>> Begin

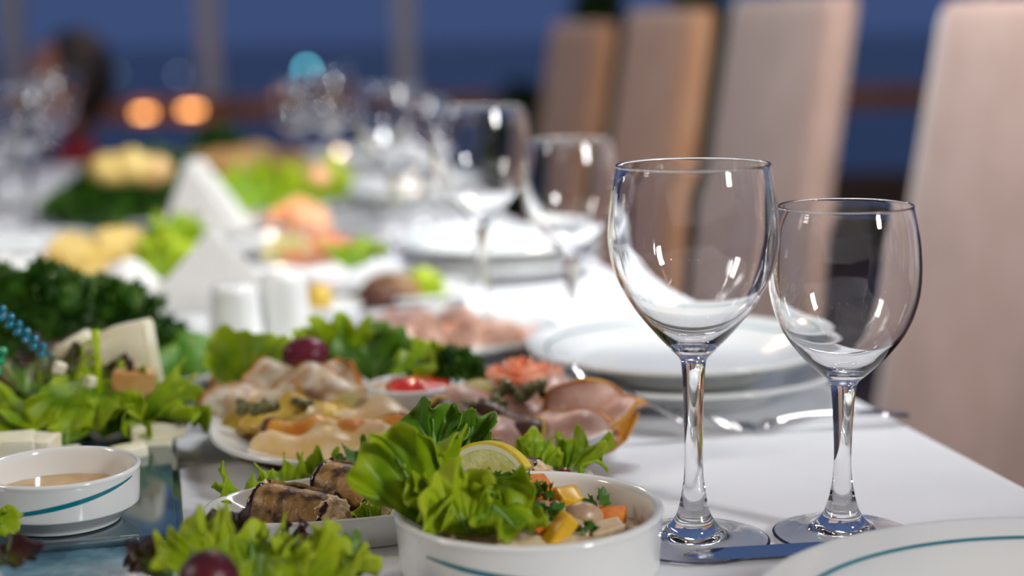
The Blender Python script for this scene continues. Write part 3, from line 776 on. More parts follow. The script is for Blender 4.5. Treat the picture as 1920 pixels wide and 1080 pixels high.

>> End
>> Begin

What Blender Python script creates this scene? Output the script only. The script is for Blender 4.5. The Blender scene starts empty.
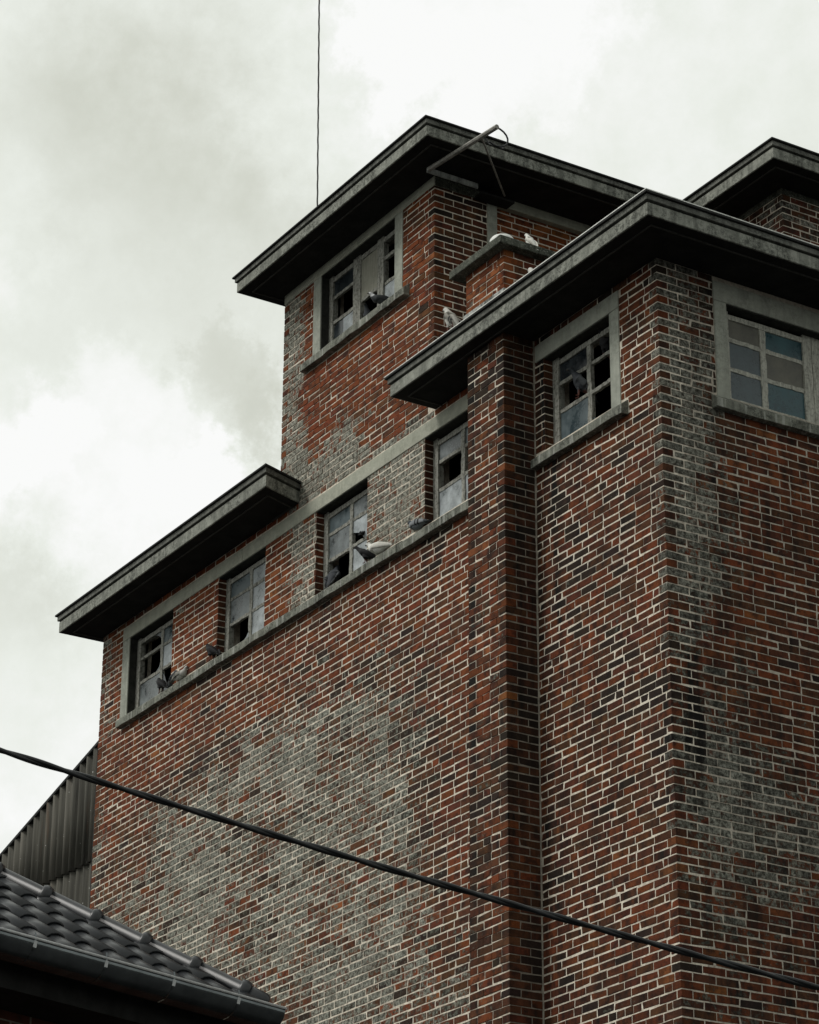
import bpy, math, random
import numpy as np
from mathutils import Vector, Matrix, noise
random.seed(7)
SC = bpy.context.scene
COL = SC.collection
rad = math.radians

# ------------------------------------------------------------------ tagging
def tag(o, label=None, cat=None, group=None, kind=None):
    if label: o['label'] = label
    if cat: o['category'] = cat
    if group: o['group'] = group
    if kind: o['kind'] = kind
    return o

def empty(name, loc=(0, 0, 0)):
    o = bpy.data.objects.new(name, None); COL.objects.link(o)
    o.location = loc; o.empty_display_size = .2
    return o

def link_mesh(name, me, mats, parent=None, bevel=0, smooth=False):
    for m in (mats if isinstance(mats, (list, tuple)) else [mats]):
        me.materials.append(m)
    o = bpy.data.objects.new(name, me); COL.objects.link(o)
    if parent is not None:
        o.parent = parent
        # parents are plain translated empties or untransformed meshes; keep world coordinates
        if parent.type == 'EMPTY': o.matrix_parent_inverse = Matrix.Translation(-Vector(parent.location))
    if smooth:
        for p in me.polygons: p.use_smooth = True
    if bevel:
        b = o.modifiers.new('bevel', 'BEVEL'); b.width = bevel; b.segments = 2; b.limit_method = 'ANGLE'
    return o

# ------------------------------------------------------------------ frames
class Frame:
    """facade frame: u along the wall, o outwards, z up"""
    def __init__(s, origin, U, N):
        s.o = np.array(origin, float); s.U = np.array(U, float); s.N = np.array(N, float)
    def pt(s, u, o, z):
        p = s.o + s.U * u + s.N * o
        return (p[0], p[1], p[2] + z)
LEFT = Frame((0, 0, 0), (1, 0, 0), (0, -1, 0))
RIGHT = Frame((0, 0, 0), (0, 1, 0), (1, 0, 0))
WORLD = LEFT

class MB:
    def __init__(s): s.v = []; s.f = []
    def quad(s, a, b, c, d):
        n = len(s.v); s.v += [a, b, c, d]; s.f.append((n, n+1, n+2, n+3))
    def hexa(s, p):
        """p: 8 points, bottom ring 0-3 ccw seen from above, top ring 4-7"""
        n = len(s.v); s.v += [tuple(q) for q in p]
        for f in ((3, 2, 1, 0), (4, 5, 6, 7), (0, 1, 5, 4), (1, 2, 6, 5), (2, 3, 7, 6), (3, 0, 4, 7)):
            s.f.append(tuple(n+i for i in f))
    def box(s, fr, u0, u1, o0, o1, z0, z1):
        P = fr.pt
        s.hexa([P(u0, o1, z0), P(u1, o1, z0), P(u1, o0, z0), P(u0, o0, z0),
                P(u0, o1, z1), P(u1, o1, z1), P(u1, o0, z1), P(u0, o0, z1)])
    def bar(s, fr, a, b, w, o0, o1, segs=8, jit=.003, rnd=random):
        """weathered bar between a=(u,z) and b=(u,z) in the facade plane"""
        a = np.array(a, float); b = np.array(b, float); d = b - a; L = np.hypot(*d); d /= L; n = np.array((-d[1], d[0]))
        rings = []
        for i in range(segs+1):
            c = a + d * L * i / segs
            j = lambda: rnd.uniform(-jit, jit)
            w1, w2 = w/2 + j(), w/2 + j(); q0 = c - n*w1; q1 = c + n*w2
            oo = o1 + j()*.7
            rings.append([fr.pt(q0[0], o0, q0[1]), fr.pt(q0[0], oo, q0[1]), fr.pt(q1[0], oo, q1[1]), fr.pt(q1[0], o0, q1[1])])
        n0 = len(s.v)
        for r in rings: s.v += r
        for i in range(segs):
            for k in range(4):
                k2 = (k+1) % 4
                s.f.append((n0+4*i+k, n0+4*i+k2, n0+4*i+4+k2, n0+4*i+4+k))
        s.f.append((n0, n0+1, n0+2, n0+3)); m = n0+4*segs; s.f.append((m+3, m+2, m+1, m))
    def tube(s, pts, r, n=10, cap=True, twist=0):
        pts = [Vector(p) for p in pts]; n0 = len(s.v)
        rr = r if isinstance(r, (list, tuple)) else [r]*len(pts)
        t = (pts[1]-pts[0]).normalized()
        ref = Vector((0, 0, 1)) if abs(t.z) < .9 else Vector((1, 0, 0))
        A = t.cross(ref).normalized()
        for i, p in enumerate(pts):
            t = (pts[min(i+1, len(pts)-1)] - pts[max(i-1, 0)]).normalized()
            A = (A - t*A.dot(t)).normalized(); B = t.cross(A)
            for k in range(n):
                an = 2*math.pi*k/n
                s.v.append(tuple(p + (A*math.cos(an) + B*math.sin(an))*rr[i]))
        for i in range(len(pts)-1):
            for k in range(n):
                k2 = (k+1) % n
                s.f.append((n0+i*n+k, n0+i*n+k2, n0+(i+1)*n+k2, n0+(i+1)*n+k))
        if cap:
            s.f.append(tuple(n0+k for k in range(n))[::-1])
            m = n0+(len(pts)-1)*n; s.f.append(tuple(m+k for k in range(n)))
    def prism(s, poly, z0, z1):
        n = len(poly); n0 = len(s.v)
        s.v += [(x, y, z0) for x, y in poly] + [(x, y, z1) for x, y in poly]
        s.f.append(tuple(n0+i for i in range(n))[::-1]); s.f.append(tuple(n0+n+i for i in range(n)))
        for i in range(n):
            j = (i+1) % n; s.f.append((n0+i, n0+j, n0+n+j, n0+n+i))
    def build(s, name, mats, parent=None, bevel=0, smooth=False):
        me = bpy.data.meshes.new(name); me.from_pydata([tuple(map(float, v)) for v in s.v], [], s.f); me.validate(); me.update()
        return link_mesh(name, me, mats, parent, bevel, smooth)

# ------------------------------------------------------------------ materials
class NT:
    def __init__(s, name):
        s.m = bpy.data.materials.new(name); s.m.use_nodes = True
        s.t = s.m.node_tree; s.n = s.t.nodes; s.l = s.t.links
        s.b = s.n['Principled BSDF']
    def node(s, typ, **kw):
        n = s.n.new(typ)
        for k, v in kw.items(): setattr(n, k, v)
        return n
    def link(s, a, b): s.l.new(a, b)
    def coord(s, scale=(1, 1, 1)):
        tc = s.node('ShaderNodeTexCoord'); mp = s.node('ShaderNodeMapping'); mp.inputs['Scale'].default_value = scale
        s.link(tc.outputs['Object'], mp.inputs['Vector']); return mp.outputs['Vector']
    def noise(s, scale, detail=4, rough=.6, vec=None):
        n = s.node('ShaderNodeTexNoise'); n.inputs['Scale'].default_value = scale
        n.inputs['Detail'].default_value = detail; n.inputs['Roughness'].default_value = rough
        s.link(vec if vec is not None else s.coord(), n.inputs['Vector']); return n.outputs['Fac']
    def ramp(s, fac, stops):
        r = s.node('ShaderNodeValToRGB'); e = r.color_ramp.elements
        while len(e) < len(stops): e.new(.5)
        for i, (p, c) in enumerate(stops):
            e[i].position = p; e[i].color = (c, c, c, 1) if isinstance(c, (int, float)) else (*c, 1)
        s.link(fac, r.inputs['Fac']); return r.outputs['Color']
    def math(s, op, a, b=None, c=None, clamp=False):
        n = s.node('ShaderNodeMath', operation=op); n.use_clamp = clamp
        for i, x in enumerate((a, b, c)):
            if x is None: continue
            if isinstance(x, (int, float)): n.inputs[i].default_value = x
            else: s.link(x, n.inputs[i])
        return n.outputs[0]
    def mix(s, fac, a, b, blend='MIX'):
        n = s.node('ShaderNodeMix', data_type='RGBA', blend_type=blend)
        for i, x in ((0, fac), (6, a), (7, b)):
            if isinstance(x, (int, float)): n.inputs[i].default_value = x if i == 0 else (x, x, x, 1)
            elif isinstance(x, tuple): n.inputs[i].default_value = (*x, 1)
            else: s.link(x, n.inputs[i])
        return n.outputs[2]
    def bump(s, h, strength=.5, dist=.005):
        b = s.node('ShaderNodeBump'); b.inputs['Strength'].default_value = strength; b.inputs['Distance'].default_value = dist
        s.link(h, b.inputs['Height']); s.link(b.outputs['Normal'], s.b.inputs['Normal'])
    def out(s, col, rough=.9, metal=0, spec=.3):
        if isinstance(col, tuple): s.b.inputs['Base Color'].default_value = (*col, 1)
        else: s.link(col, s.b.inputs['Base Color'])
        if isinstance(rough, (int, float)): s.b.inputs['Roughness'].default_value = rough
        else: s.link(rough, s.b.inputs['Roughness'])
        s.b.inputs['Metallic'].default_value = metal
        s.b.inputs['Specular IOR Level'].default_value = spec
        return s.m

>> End

Prompt:
Pick out the part that begins with the line containing "What Blender Python" and finishes with the line containing "rad = math.radians", both included. Restate it exactly, without images.

Expected output:
What Blender Python script creates this scene? Output the script only. The script is for Blender 4.5. The Blender scene starts empty.
import bpy, math, random
import numpy as np
from mathutils import Vector, Matrix, noise
random.seed(7)
SC = bpy.context.scene
COL = SC.collection
rad = math.radians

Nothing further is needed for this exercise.